-- Description of the task --
A single run of lines is to be printed exactly: starting at the line with "Write a Blender" and ending at the line with "FUR = -0.27", both included. Leave the pictures out.

-- Provided entries --
_ _ _
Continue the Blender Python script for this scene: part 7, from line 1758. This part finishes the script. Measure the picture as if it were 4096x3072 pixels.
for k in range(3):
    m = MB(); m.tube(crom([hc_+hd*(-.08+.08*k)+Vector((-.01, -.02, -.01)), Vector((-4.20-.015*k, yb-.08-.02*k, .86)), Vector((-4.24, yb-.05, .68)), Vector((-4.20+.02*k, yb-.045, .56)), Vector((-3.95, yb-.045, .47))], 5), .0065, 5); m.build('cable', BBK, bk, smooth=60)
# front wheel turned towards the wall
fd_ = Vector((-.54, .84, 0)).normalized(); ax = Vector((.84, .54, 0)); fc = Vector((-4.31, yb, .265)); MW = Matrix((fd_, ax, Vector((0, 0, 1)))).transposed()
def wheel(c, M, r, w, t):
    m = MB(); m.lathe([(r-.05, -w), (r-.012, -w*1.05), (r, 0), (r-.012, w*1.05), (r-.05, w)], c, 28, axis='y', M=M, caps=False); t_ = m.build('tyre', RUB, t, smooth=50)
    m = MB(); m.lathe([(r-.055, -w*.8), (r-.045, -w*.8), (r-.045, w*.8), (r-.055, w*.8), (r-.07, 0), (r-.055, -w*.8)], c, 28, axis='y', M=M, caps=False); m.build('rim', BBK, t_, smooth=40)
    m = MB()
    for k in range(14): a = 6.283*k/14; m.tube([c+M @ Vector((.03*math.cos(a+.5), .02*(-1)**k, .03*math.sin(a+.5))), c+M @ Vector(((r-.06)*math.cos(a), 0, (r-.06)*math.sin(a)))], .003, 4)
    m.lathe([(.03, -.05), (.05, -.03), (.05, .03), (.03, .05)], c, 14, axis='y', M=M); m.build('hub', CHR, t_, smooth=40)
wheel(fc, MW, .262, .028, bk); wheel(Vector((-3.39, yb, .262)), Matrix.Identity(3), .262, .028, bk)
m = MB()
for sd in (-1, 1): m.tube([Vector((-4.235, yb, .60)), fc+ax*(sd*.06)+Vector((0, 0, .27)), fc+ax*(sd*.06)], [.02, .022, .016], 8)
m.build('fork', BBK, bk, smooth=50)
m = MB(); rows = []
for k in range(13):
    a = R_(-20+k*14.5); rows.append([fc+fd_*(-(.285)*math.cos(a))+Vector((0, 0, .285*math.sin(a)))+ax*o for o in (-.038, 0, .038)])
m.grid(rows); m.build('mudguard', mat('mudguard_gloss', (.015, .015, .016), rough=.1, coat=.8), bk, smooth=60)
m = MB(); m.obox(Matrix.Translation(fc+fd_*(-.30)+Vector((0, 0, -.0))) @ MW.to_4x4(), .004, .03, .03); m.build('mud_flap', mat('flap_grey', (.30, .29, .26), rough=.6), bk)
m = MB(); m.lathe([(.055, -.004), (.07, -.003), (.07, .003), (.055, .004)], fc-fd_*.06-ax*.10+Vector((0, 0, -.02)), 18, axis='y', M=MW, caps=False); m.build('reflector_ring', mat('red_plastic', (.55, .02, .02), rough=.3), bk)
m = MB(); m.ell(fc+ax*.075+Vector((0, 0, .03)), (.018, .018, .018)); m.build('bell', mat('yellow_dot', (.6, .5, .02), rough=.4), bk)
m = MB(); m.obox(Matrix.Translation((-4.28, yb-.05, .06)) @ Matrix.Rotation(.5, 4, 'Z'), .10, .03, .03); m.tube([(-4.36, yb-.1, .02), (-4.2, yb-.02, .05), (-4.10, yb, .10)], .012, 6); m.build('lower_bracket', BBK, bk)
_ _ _
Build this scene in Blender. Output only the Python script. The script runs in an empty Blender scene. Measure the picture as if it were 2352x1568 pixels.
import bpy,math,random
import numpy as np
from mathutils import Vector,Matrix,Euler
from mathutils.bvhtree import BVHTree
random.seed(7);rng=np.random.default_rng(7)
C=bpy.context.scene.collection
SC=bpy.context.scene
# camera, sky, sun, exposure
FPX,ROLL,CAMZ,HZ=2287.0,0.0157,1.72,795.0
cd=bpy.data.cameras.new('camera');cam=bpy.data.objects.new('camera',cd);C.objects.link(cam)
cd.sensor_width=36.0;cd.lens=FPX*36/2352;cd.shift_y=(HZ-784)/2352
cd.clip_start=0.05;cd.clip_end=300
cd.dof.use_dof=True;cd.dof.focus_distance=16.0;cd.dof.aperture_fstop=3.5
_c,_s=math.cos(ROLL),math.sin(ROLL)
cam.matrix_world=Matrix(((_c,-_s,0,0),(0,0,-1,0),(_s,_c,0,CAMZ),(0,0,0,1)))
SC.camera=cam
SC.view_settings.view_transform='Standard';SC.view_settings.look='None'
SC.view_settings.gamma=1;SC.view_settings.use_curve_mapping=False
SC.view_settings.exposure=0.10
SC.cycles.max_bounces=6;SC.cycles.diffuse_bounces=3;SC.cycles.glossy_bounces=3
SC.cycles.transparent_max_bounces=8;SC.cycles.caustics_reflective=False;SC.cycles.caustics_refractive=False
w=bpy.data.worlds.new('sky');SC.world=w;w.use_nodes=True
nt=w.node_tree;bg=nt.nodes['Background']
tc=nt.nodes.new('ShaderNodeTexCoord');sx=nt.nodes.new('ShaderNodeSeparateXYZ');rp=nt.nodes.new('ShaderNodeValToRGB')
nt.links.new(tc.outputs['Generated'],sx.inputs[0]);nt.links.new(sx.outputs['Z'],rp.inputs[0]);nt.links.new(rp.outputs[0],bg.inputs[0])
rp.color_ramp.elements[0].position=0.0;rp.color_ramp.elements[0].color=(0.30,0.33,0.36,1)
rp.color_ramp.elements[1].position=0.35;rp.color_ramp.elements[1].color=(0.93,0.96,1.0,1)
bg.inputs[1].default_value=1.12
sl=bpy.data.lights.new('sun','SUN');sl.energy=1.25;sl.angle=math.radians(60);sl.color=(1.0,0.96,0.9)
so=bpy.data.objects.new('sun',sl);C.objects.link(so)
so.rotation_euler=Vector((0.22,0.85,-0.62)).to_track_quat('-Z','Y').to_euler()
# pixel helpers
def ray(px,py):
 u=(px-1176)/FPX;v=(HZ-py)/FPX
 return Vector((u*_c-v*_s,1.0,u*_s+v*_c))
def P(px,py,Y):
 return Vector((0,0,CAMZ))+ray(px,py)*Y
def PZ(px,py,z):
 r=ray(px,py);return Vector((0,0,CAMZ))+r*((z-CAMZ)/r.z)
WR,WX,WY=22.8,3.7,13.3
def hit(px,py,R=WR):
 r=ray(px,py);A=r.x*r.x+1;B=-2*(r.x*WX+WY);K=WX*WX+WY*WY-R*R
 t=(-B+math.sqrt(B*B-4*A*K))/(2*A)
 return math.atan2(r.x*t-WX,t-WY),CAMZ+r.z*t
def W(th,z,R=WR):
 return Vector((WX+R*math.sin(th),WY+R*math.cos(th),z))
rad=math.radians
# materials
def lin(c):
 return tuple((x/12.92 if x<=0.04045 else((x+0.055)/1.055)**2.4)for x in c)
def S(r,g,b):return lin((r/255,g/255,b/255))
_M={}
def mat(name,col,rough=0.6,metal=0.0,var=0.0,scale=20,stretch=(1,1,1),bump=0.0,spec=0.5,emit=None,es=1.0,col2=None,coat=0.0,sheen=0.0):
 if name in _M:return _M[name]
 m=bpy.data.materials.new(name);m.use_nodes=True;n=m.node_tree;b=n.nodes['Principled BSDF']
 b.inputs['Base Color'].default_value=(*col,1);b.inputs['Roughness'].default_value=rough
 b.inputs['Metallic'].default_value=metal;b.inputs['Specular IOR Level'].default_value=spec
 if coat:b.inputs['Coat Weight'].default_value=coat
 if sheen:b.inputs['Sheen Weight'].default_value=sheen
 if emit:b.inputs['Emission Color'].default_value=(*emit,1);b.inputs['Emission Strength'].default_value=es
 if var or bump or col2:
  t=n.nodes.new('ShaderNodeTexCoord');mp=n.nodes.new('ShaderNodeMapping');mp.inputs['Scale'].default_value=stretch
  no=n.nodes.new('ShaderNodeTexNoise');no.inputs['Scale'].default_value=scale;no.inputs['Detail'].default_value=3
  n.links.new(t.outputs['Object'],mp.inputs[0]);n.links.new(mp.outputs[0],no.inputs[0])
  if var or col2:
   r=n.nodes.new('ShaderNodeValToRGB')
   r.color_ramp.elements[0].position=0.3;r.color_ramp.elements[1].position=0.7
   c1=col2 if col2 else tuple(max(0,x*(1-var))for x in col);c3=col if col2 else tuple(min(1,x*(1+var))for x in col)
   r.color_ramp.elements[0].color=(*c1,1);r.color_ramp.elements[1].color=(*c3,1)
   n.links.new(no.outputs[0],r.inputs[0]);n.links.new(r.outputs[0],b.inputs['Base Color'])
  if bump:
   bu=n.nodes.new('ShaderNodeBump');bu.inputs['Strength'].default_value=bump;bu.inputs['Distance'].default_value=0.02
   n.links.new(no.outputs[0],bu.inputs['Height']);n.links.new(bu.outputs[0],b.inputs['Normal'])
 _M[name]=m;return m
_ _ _
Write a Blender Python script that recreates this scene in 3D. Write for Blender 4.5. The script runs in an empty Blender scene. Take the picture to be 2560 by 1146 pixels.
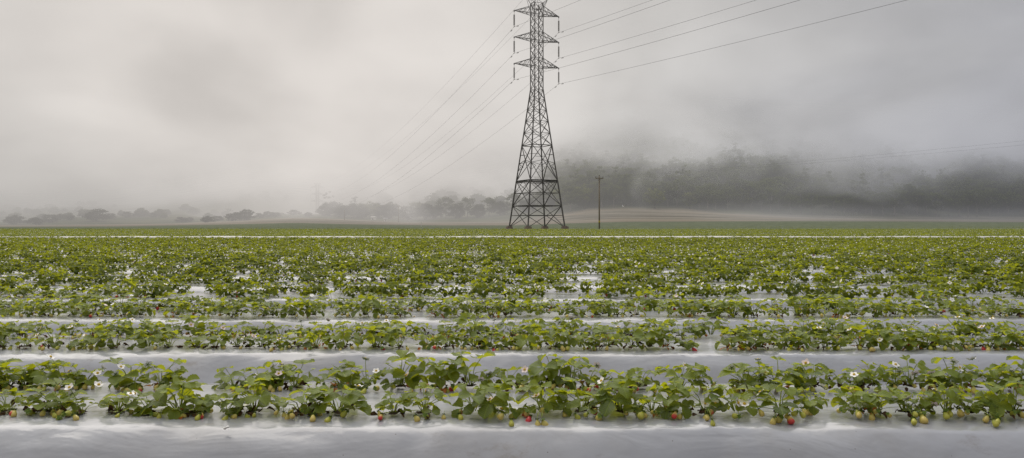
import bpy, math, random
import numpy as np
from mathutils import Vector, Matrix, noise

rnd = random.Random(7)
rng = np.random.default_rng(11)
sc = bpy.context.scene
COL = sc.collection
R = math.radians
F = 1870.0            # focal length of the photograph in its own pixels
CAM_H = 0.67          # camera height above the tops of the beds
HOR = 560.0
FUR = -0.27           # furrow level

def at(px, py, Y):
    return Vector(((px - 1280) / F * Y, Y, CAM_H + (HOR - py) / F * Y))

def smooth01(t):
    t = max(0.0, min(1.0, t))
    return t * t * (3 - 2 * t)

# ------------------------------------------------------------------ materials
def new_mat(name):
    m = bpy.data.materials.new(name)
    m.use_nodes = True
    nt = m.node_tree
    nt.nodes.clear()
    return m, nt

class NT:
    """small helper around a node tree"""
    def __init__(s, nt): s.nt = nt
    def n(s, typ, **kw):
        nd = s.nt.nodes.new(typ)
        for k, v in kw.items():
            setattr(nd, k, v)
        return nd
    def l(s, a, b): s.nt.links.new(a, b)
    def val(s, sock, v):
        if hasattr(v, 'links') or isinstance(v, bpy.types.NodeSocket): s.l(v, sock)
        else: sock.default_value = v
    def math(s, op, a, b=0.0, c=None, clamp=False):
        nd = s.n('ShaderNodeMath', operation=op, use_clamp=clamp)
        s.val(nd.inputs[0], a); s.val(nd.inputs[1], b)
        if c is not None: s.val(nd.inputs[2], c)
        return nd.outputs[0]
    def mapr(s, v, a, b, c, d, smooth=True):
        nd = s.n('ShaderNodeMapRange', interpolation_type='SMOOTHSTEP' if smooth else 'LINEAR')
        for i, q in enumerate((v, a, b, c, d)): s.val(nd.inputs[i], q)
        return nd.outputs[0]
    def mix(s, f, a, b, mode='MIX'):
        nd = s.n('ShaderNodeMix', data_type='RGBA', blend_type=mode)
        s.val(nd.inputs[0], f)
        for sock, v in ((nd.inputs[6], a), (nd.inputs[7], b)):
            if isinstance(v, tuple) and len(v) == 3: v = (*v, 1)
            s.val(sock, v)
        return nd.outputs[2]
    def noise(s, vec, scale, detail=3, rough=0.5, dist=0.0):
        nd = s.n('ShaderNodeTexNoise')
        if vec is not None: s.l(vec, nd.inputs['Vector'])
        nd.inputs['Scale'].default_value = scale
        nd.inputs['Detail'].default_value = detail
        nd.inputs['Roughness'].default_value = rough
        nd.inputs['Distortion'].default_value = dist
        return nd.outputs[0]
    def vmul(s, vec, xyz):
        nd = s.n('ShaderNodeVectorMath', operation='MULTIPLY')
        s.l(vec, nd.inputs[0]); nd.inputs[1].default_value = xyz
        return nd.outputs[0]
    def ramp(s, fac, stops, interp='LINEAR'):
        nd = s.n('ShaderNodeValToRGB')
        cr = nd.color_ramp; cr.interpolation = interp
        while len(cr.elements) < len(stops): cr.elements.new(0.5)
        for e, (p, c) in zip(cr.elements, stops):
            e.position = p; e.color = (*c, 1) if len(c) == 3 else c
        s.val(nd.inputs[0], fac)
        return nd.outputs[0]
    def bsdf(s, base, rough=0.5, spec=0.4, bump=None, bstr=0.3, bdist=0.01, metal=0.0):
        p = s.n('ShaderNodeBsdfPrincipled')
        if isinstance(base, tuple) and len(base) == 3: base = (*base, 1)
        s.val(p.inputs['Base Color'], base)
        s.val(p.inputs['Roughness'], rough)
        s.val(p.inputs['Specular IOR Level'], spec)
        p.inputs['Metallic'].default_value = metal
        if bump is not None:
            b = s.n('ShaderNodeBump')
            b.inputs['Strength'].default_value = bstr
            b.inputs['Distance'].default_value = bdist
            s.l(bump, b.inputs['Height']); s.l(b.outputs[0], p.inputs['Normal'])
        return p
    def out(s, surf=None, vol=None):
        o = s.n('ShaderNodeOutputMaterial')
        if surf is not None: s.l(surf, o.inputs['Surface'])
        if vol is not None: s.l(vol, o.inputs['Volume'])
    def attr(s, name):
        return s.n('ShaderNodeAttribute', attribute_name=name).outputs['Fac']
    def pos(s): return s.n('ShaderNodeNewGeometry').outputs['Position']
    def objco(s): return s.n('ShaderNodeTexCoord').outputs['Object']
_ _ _
-- The response --
Write a Blender Python script that recreates this scene in 3D. Write for Blender 4.5. The script runs in an empty Blender scene. Take the picture to be 2560 by 1146 pixels.
import bpy, math, random
import numpy as np
from mathutils import Vector, Matrix, noise

rnd = random.Random(7)
rng = np.random.default_rng(11)
sc = bpy.context.scene
COL = sc.collection
R = math.radians
F = 1870.0            # focal length of the photograph in its own pixels
CAM_H = 0.67          # camera height above the tops of the beds
HOR = 560.0
FUR = -0.27           # furrow level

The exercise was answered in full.